DATA LINES:
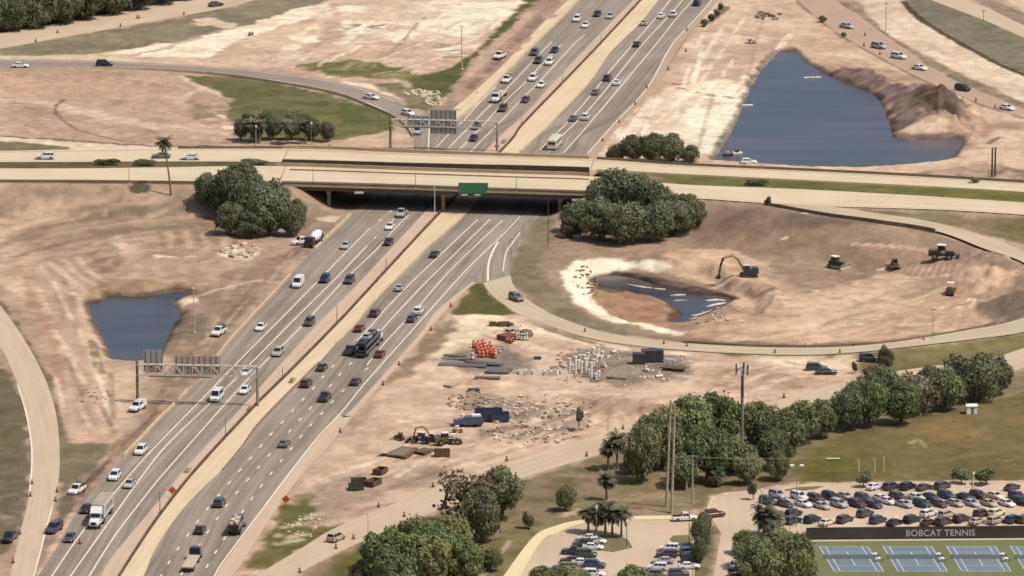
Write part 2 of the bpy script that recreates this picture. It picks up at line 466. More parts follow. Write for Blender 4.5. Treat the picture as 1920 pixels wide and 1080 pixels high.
def strip_poly(L, R, n=60): return np.vstack([smooth(W(L), n), smooth(W(R), n)[::-1]])
PAVED += [strip_poly(L_EDGE, R_EDGE, 120), strip_poly(FR_L, FR_R), strip_poly(SE_U, SE_L), strip_poly(RA_U, RA_L), strip_poly(RB_U, RB_L),
          strip_poly(RD_L, RD_R), strip_poly(RF_L, RF_R), W(LOT_N), W(LOT_S), strip_poly(WALK_S_O, WALK_S_I), W(TENNIS), W(EXIT), OVW, LRP]

# ------------------------------------------------------------------ terrain sheet
X0, X1, Y0, Y1 = -215, 225, -345, 520
gx = np.concatenate([[-6000,-3000,-1500,-800,-450,-300,-250], np.arange(X0, X1 + .1, 0.55), [260,310,450,800,1500,3000,6000]])
gy = np.concatenate([[-6000,-3000,-1500,-900,-600,-450,-390], np.arange(Y0, Y1 + .1, 1.25), [560,640,800,1200,2200,5000,12000]])
GX, GY = np.meshgrid(gx, gy)
vx, vy = GX.ravel(), GY.ravel()
vz = np.zeros(vx.shape)
CH = 60000
for i in range(0, len(vx), CH): vz[i:i + CH] = H(vx[i:i + CH], vy[i:i + CH])
far = (vx < X0) | (vx > X1) | (vy < Y0) | (vy > Y1)
vz[far] = np.clip(vz[far], -0.5, 7)
VZ = vz.reshape(GX.shape)
def Hg(x, y):
    x = np.atleast_1d(np.asarray(x, float)); y = np.atleast_1d(np.asarray(y, float))
    i = np.clip(np.searchsorted(gx, x) - 1, 0, len(gx) - 2); j = np.clip(np.searchsorted(gy, y) - 1, 0, len(gy) - 2)
    u = np.clip((x - gx[i]) / (gx[i + 1] - gx[i]), 0, 1); v = np.clip((y - gy[j]) / (gy[j + 1] - gy[j]), 0, 1)
    return (VZ[j, i] * (1 - u) + VZ[j, i + 1] * u) * (1 - v) + (VZ[j + 1, i] * (1 - u) + VZ[j + 1, i + 1] * u) * v
H = Hg
# lower the sheet a little below every level road (they lie on top as sheets)
TN = np.zeros((len(vx), 3)); TN[:] = (190, 160, 130)

def paint(pts, c, soft=1.0, wob=2.0, c2=None, ns=9.0, amt=1.0, seed=0, an=1.0, world=False):
    """tone a patch of ground; second tone mixed in by noise drawn out along depth"""
    P = pts if world else WT(pts)
    bb = (vx > P[:, 0].min() - 8) & (vx < P[:, 0].max() + 8) & (vy > P[:, 1].min() - 12) & (vy < P[:, 1].max() + 12)
    X, Y = vx[bb], vy[bb]
    s = sdist(X, Y, P) + (fbm(X, Y / 1.3, 5.5, 4, seed + 200) - 0.5) * wob * 2.4
    a = (1 - sstep(-soft, soft, s)) * amt
    col = np.array(c, float)[None, :]
    if c2 is not None:
        k = sstep(0.34, 0.66, fbm(X, Y / an, ns, 4, seed + 300))[:, None]
        col = col * (1 - k) + np.array(c2, float)[None, :] * k
    TN[bb] = TN[bb] * (1 - a[:, None]) + col * a[:, None]

def trail(pts, w, c, amt=0.6, soft=0.6, seed=0, brk=0.0, curve=True):
    P = WT(pts)
    if curve and len(P) > 2: P = smooth(P, max(24, len(P) * 8))
    bb = (vx > P[:, 0].min() - 6) & (vx < P[:, 0].max() + 6) & (vy > P[:, 1].min() - 6) & (vy < P[:, 1].max() + 6)
    X, Y = vx[bb], vy[bb]
    d, _ = seg_dist(X, Y, P)
    a = (1 - sstep(w / 2, w / 2 + soft, d + (fbm(X, Y, 5, 2, seed + 7) - .5) * w * .5)) * amt
    if brk: a = a * sstep(brk - 0.15, brk + 0.15, fbm(X, Y, 6, 2, seed + 77))
    TN[bb] = TN[bb] * (1 - a[:, None]) + np.array(c, float)[None, :] * a[:, None]
# ================================================================== ground tones (soil, sand, grass, some painted hill shade) patch by patch
sand = (216,184,148); sandp = (232,212,172); whites = (238,226,192); brown = (180,150,120); brown2 = (197,166,132)
dk = (152,128,102); olive = (124,116,84); grass = (112,108,70); green = (96,104,62)
# --- far upper left
paint([(-80,60),(0,62),(340,0),(560,-30),(-80,-60)], (70,78,66), 2, 3, (90,96,78), 12)
paint([(-60,92),(233,52),(433,14),(480,-10),(640,-20),(600,10),(480,45),(400,62),(330,78),(250,95),(160,104),(-60,110)], (136,126,100), 1.5, 3, (148,138,108), 14, seed=3)
paint([(360,35),(400,34),(440,45),(432,55),(400,50),(365,45)], (215,190,152), 1, 3)
paint([(150,104),(250,92),(330,79),(420,62),(520,38),(620,0),(1010,-20),(985,4),(920,70),(868,118),(862,134),(770,150),(700,150),(640,150),(467,128),(330,118),(180,112)], sand, 1.5, 3, (198,166,134), 8, seed=5)
paint([(0,104),(150,103),(330,116),(340,121),(180,113),(0,111)], (206,186,150), 0.6, 1)
paint([(242,108),(317,90),(400,63),(500,37),(567,13),(617,5),(622,15),(533,48),(450,77),(393,107)], whites, 1, 2.5, (228,208,168), 8, seed=7)
paint([(190,102),(250,92),(330,80),(310,88),(240,101)], whites, 0.8, 2)
paint([(600,30),(640,12),(990,-10),(960,20),(920,60),(890,85),(865,110),(840,100),(790,70),(700,75),(640,90),(560,110),(480,122),(520,100)], (234,216,178), 2, 5, (214,186,150), 9, seed=9)
paint([(850,10),(980,0),(940,40),(880,70),(830,60)], whites, 3, 4, (236,220,180), 10, seed=10)
paint([(560,100),(600,60),(640,20),(640,60),(620,95)], (200,166,136), 2, 4, seed=11)
paint([(640,45),(720,42),(750,50),(690,62),(640,60)], (170,142,118), 1, 5, whites, 3, seed=12)
paint([(820,80),(868,82),(868,110),(830,112),(818,98)], (178,150,122), 1, 4, whites, 3, seed=13)
paint([(560,120),(640,112),(720,118),(770,132),(778,150),(730,150),(660,146),(590,136)], (138,132,92), 1.5, 4, (112,114,74), 7, seed=14)
paint([(767,150),(800,136),(845,128),(870,112),(920,66),(987,0),(1014,0),(945,62),(875,124),(848,172),(820,195),(790,200),(770,175)], (92,100,62), 1.2, 2.5, (108,108,72), 8, seed=15)
paint([(700,158),(760,150),(780,175),(815,192),(805,225),(780,205),(745,185)], (120,116,86), 1.2, 3, (140,130,98), 6, seed=16)
paint([(775,170),(800,168),(820,178),(800,182),(780,178)], whites, .6, 4, (120,116,84), 2.5, seed=17)
paint([(640,150),(700,160),(745,184),(735,180),(690,165),(640,156)], (226,206,166), .7, 2, seed=18)
paint([(848,175),(875,125),(945,64),(1015,-10),(1064,-10),(1008,54),(960,105),(927,138),(887,174),(856,202),(835,222),(805,232),(815,200)], (166,138,114), 1.2, 2, (186,152,124), 7, seed=19, an=3)
trail([(870,150),(925,90),(1000,22)], 2.2, (205,172,140), .7, 1, 3)
trail([(880,165),(945,100),(1010,38)], 1.6, (140,116,98), .6, 1, 4, .4)
# --- left loop beyond the overpass
paint([(-60,138),(60,136),(180,134),(320,138),(410,150),(430,180),(420,215),(450,262),(440,275),(-60,262)], (184,152,122), 1.5, 3, (198,164,132), 12, seed=21)
paint([(0,150),(120,140),(300,142),(330,160),(200,172),(60,178),(0,172)], (196,158,126), 4, 4, seed=22)
paint([(-40,182),(60,184),(167,206),(267,228),(383,243),(447,248),(440,257),(383,251),(260,238),(160,216),(60,194),(-40,192)], (212,180,148), 1.0, 1.5, seed=23)
trail([(118,188),(104,200),(108,215),(133,237),(173,251),(250,268)], 0.9, (130,108,90), .75, .5, 5)
trail([(330,140),(383,165),(430,184)], 2.6, (208,184,150), .85, .8, 6)
trail([(380,163),(350,180),(330,195)], 1.8, (205,180,148), .8, .8, 7)
paint([(320,140),(430,145),(480,150),(560,166),(600,175),(690,202),(735,224),(735,245),(640,262),(440,262),(450,240),(415,210),(432,184),(390,165)], (128,120,86), 1.3, 3, (108,108,72), 9, seed=24)
paint([(455,180),(560,178),(660,195),(725,225),(728,243),(640,255),(560,225),(470,200)], (102,106,68), 2, 4, (120,116,80), 8, seed=25)
paint([(360,190),(415,200),(430,225),(390,235),(355,225)], (150,130,100), 2, 4, (196,166,134), 5, seed=26)
paint([(400,212),(430,216),(425,224),(405,222)], (230,208,170), .6, 2)
paint([(420,235),(455,238),(452,243),(425,242)], (230,208,170), .6, 2)
paint([(350,255),(440,255),(450,275),(400,272),(350,270)], (178,138,112), 1.5, 3, (200,170,138), 4, seed=27)
paint([(640,262),(728,246),(776,252),(776,292),(640,292),(628,276)], (214,182,146), 1, 2, (200,168,134), 8, seed=28)
paint([(-60,258),(70,264),(150,276),(210,284),(-60,290)], (128,120,88), 1, 1.5, (140,130,96), 8, seed=29)
paint([(-60,252),(0,256),(90,262),(200,270),(330,276),(330,282),(190,284),(130,275),(0,264),(-60,260)], (222,200,164), .8, 1, seed=30)
trail([(-40,252),(0,255),(100,261),(200,268),(300,273.5),(430,277),(540,279)], 1.0, (96,82,66), .85, .5, 8)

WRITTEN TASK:
Your task is to reproduce exactly the lines from the start of the data above through the line containing "TN = np.zeros((len(vx), 3));", leaving every picture out.

CORRECT RESULT:
Write part 2 of the bpy script that recreates this picture. It picks up at line 466. More parts follow. Write for Blender 4.5. Treat the picture as 1920 pixels wide and 1080 pixels high.
def strip_poly(L, R, n=60): return np.vstack([smooth(W(L), n), smooth(W(R), n)[::-1]])
PAVED += [strip_poly(L_EDGE, R_EDGE, 120), strip_poly(FR_L, FR_R), strip_poly(SE_U, SE_L), strip_poly(RA_U, RA_L), strip_poly(RB_U, RB_L),
          strip_poly(RD_L, RD_R), strip_poly(RF_L, RF_R), W(LOT_N), W(LOT_S), strip_poly(WALK_S_O, WALK_S_I), W(TENNIS), W(EXIT), OVW, LRP]

# ------------------------------------------------------------------ terrain sheet
X0, X1, Y0, Y1 = -215, 225, -345, 520
gx = np.concatenate([[-6000,-3000,-1500,-800,-450,-300,-250], np.arange(X0, X1 + .1, 0.55), [260,310,450,800,1500,3000,6000]])
gy = np.concatenate([[-6000,-3000,-1500,-900,-600,-450,-390], np.arange(Y0, Y1 + .1, 1.25), [560,640,800,1200,2200,5000,12000]])
GX, GY = np.meshgrid(gx, gy)
vx, vy = GX.ravel(), GY.ravel()
vz = np.zeros(vx.shape)
CH = 60000
for i in range(0, len(vx), CH): vz[i:i + CH] = H(vx[i:i + CH], vy[i:i + CH])
far = (vx < X0) | (vx > X1) | (vy < Y0) | (vy > Y1)
vz[far] = np.clip(vz[far], -0.5, 7)
VZ = vz.reshape(GX.shape)
def Hg(x, y):
    x = np.atleast_1d(np.asarray(x, float)); y = np.atleast_1d(np.asarray(y, float))
    i = np.clip(np.searchsorted(gx, x) - 1, 0, len(gx) - 2); j = np.clip(np.searchsorted(gy, y) - 1, 0, len(gy) - 2)
    u = np.clip((x - gx[i]) / (gx[i + 1] - gx[i]), 0, 1); v = np.clip((y - gy[j]) / (gy[j + 1] - gy[j]), 0, 1)
    return (VZ[j, i] * (1 - u) + VZ[j, i + 1] * u) * (1 - v) + (VZ[j + 1, i] * (1 - u) + VZ[j + 1, i + 1] * u) * v
H = Hg
# lower the sheet a little below every level road (they lie on top as sheets)
TN = np.zeros((len(vx), 3)); TN[:] = (190, 160, 130)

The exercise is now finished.